▶ [Dataset section]:
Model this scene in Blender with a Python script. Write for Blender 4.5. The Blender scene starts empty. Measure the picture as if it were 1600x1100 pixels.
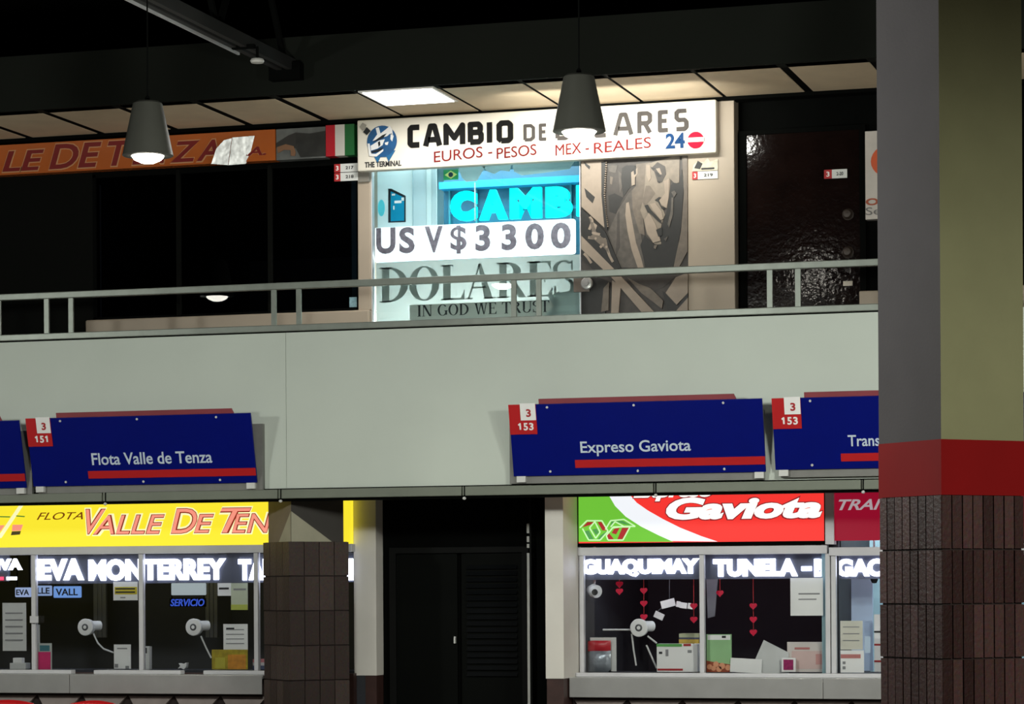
import bpy, math, random
from mathutils import Vector, Matrix
random.seed(4)
sc = bpy.context.scene
COL = sc.collection

# ------------------------------------------------------------------ camera
FPX, YAW, ROLL, HZ = 4200.0, math.radians(16.7), 0.006, 913.0
EYE = Vector((7.0, -21.3, 1.7))
R0 = Vector((math.cos(YAW), math.sin(YAW), 0)); F0 = Vector((-math.sin(YAW), math.cos(YAW), 0)); U0 = Vector((0, 0, 1))
RR = (R0 - ROLL * U0).normalized(); UU = (U0 + ROLL * R0).normalized()
cd = bpy.data.cameras.new('camera'); cam = bpy.data.objects.new('camera', cd); COL.objects.link(cam)
cd.sensor_width = 36; cd.lens = FPX / 1600 * 36; cd.shift_y = (HZ - 550) / 1600; cd.clip_end = 200
m = Matrix.Identity(4)
for i in range(3):
    m[i][0], m[i][1], m[i][2], m[i][3] = RR[i], UU[i], -F0[i], EYE[i]
cam.matrix_world = m
sc.camera = cam

# ------------------------------------------------------------------ world, exposure
w = bpy.data.worlds.new('night'); sc.world = w; w.use_nodes = True
w.node_tree.nodes['Background'].inputs[0].default_value = (0.75, 0.85, 1, 1)
w.node_tree.nodes['Background'].inputs[1].default_value = 0.012
sc.view_settings.view_transform = 'Standard'; sc.view_settings.look = 'None'
sc.view_settings.gamma = 1; sc.view_settings.exposure = 0.0; sc.view_settings.use_curve_mapping = False


def area(name, loc, target, size, size_y, power, col=(1, 1, 1), spread=180):
    l = bpy.data.lights.new(name, 'AREA'); l.shape = 'RECTANGLE'; l.size = size; l.size_y = size_y
    l.energy = power; l.color = col; l.spread = math.radians(spread)
    o = bpy.data.objects.new(name, l); COL.objects.link(o); o.location = loc
    o.rotation_euler = (Vector(target) - Vector(loc)).to_track_quat('-Z', 'Y').to_euler()
    return o


def spot(name, loc, power, col=(1, .96, .88), angle=150, radius=.12, blend=.6):
    l = bpy.data.lights.new(name, 'SPOT'); l.energy = power; l.color = col
    l.spot_size = math.radians(angle); l.spot_blend = blend; l.shadow_soft_size = radius
    o = bpy.data.objects.new(name, l); COL.objects.link(o); o.location = loc
    return o


def point(name, loc, power, col=(1, 1, 1), radius=.25):
    l = bpy.data.lights.new(name, 'POINT'); l.energy = power; l.color = col; l.shadow_soft_size = radius
    o = bpy.data.objects.new(name, l); COL.objects.link(o); o.location = loc
    return o


# light of the hall lamps hanging out of the frame, between the camera and the facade
for hx, hp in ((-14, 440), (-7, 440), (.7, 490), (5.6, 350)):
    point('hall_lamp_light', (hx, -6.3 if hx < 5 else -4.7, 3.9), hp, (.97, 1, .93))
spot('hall_lamp_light', (12.5, -14.2, 5.9), 2500, (1, .98, .86), 172, .2, .25)


# ------------------------------------------------------------------ helpers
def pt(px, py, Y):
    d = F0 + RR * ((px - 800) / FPX) + UU * ((HZ - py) / FPX)
    return EYE + d * ((Y - EYE.y) / d.y)


def rc(px0, py0, px1, py1, Y):
    """upright rectangle on the plane Y: x0, x1, z0, z1"""
    mx, my = (px0 + px1) / 2, (py0 + py1) / 2
    return pt(px0, my, Y).x, pt(px1, my, Y).x, pt(mx, py1, Y).z, pt(mx, py0, Y).z


def X(px, Y, py=700): return pt(px, py, Y).x
def Z(py, Y, px=700): return pt(px, py, Y).z


def lin(c):
    c = c / 255
    return c / 12.92 if c <= .04045 else ((c + .055) / 1.055) ** 2.4


MATS = {}


def M(name, rgb, rough=.6, metal=0, var=.08, scale=6, emit=0, bump=0, spec=.5, bscale=40):
    if name in MATS: return MATS[name]
    mt = bpy.data.materials.new(name); mt.use_nodes = True; nt = mt.node_tree
    b = nt.nodes['Principled BSDF']; c = [lin(v) for v in rgb]
    b.inputs['Roughness'].default_value = rough; b.inputs['Metallic'].default_value = metal
    b.inputs['Specular IOR Level'].default_value = spec
    tc = nt.nodes.new('ShaderNodeTexCoord')
    if var > 0:
        n = nt.nodes.new('ShaderNodeTexNoise'); n.inputs['Scale'].default_value = scale; n.inputs['Detail'].default_value = 4
        nt.links.new(tc.outputs['Object'], n.inputs['Vector'])
        r = nt.nodes.new('ShaderNodeValToRGB'); r.color_ramp.elements[0].position = .3; r.color_ramp.elements[1].position = .7
        r.color_ramp.elements[0].color = [v * (1 - var) for v in c] + [1]
        r.color_ramp.elements[1].color = [min(1, v * (1 + var)) for v in c] + [1]
        nt.links.new(n.outputs['Fac'], r.inputs['Fac']); nt.links.new(r.outputs['Color'], b.inputs['Base Color'])
    else:
        b.inputs['Base Color'].default_value = c + [1]
    if emit:
        b.inputs['Emission Color'].default_value = c + [1]; b.inputs['Emission Strength'].default_value = emit
    if bump:
        n2 = nt.nodes.new('ShaderNodeTexNoise'); n2.inputs['Scale'].default_value = bscale
        nt.links.new(tc.outputs['Object'], n2.inputs['Vector'])
        bp = nt.nodes.new('ShaderNodeBump'); bp.inputs['Strength'].default_value = bump; bp.inputs['Distance'].default_value = .02
        nt.links.new(n2.outputs['Fac'], bp.inputs['Height']); nt.links.new(bp.outputs['Normal'], b.inputs['Normal'])
    MATS[name] = mt
    return mt


def E(name, rgb, strength):
    """backlit / luminous surface"""
    if name in MATS: return MATS[name]
    mt = bpy.data.materials.new(name); mt.use_nodes = True; nt = mt.node_tree
    b = nt.nodes['Principled BSDF']; c = [lin(v) for v in rgb] + [1]
    b.inputs['Base Color'].default_value = [v * .25 for v in c[:3]] + [1]; b.inputs['Roughness'].default_value = .35
    b.inputs['Specular IOR Level'].default_value = .2
    b.inputs['Emission Color'].default_value = c; b.inputs['Emission Strength'].default_value = strength
    MATS[name] = mt
    return mt


def glass(name, tint=(1, 1, 1), rough=0.0):
    mt = bpy.data.materials.new(name); mt.use_nodes = True; nt = mt.node_tree
    for n in list(nt.nodes): nt.nodes.remove(n)
    o = nt.nodes.new('ShaderNodeOutputMaterial'); mx = nt.nodes.new('ShaderNodeMixShader')
    t = nt.nodes.new('ShaderNodeBsdfTransparent'); t.inputs[0].default_value = (*tint, 1)
    g = nt.nodes.new('ShaderNodeBsdfGlossy'); g.inputs['Roughness'].default_value = rough
    f = nt.nodes.new('ShaderNodeFresnel'); f.inputs['IOR'].default_value = 1.45
    nt.links.new(f.outputs[0], mx.inputs[0]); nt.links.new(t.outputs[0], mx.inputs[1]); nt.links.new(g.outputs[0], mx.inputs[2])
    nt.links.new(mx.outputs[0], o.inputs[0])
    return mt


def translucent(name, rgb, frac=.5):
    mt = bpy.data.materials.new(name); mt.use_nodes = True; nt = mt.node_tree
    for n in list(nt.nodes): nt.nodes.remove(n)
    c = [lin(v) for v in rgb] + [1]
    o = nt.nodes.new('ShaderNodeOutputMaterial'); mx = nt.nodes.new('ShaderNodeMixShader'); mx.inputs[0].default_value = frac
    d = nt.nodes.new('ShaderNodeBsdfDiffuse'); d.inputs[0].default_value = c
    t = nt.nodes.new('ShaderNodeBsdfTranslucent'); t.inputs[0].default_value = c
    nt.links.new(d.outputs[0], mx.inputs[1]); nt.links.new(t.outputs[0], mx.inputs[2]); nt.links.new(mx.outputs[0], o.inputs[0])
    return mt


def tag(o, label=None, cat=None, group=None, kind=None):
    if label: o['label'] = label
    if cat: o['category'] = cat
    if group: o['group'] = group
    if kind: o['kind'] = kind
    return o


def thing(name, loc, label, cat, group=None):
    o = bpy.data.objects.new(name, None); COL.objects.link(o); o.location = loc
    o.empty_display_size = .1
    return tag(o, label, cat, group)


def world_loc(o):
    v = Vector((0, 0, 0))
    while o is not None:
        v += Vector(o.location); o = o.parent
    return v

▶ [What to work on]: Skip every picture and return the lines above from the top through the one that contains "COL = sc.collection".

▶ [Correct response]:
Model this scene in Blender with a Python script. Write for Blender 4.5. The Blender scene starts empty. Measure the picture as if it were 1600x1100 pixels.
import bpy, math, random
from mathutils import Vector, Matrix
random.seed(4)
sc = bpy.context.scene
COL = sc.collection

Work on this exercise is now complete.